Source material:
################
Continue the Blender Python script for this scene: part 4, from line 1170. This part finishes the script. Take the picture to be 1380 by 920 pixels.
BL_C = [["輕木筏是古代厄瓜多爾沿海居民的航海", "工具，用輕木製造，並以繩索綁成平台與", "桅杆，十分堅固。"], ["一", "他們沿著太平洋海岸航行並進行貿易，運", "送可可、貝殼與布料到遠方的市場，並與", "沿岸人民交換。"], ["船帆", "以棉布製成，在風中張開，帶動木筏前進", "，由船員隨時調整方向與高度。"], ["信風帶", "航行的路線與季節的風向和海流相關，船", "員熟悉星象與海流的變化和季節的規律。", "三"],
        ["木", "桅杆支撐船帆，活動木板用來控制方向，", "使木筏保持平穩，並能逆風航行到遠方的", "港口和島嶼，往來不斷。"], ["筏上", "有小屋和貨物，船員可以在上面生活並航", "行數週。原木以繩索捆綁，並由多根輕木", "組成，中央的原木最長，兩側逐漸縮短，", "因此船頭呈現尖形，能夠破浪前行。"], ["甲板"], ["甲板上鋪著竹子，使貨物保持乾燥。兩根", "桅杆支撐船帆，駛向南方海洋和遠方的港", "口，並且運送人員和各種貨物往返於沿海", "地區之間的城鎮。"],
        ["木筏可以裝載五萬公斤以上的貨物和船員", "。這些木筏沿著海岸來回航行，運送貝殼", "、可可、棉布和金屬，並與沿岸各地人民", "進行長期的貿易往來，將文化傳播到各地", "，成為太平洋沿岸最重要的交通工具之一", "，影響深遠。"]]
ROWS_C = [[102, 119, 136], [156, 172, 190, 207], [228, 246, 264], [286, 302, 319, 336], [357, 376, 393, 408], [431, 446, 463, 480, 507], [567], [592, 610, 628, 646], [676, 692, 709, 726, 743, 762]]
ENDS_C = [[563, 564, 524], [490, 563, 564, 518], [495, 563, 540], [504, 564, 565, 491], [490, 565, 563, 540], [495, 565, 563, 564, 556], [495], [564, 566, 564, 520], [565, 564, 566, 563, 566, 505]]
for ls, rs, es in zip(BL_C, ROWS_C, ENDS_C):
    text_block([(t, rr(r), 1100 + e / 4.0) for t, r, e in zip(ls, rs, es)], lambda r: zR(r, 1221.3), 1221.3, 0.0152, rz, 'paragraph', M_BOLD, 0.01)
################
Task goal:
Set out the complete listing exactly as shown.

Response to this exercise:
Continue the Blender Python script for this scene: part 4, from line 1170. This part finishes the script. Take the picture to be 1380 by 920 pixels.
BL_C = [["輕木筏是古代厄瓜多爾沿海居民的航海", "工具，用輕木製造，並以繩索綁成平台與", "桅杆，十分堅固。"], ["一", "他們沿著太平洋海岸航行並進行貿易，運", "送可可、貝殼與布料到遠方的市場，並與", "沿岸人民交換。"], ["船帆", "以棉布製成，在風中張開，帶動木筏前進", "，由船員隨時調整方向與高度。"], ["信風帶", "航行的路線與季節的風向和海流相關，船", "員熟悉星象與海流的變化和季節的規律。", "三"],
        ["木", "桅杆支撐船帆，活動木板用來控制方向，", "使木筏保持平穩，並能逆風航行到遠方的", "港口和島嶼，往來不斷。"], ["筏上", "有小屋和貨物，船員可以在上面生活並航", "行數週。原木以繩索捆綁，並由多根輕木", "組成，中央的原木最長，兩側逐漸縮短，", "因此船頭呈現尖形，能夠破浪前行。"], ["甲板"], ["甲板上鋪著竹子，使貨物保持乾燥。兩根", "桅杆支撐船帆，駛向南方海洋和遠方的港", "口，並且運送人員和各種貨物往返於沿海", "地區之間的城鎮。"],
        ["木筏可以裝載五萬公斤以上的貨物和船員", "。這些木筏沿著海岸來回航行，運送貝殼", "、可可、棉布和金屬，並與沿岸各地人民", "進行長期的貿易往來，將文化傳播到各地", "，成為太平洋沿岸最重要的交通工具之一", "，影響深遠。"]]
ROWS_C = [[102, 119, 136], [156, 172, 190, 207], [228, 246, 264], [286, 302, 319, 336], [357, 376, 393, 408], [431, 446, 463, 480, 507], [567], [592, 610, 628, 646], [676, 692, 709, 726, 743, 762]]
ENDS_C = [[563, 564, 524], [490, 563, 564, 518], [495, 563, 540], [504, 564, 565, 491], [490, 565, 563, 540], [495, 565, 563, 564, 556], [495], [564, 566, 564, 520], [565, 564, 566, 563, 566, 505]]
for ls, rs, es in zip(BL_C, ROWS_C, ENDS_C):
    text_block([(t, rr(r), 1100 + e / 4.0) for t, r, e in zip(ls, rs, es)], lambda r: zR(r, 1221.3), 1221.3, 0.0152, rz, 'paragraph', M_BOLD, 0.01)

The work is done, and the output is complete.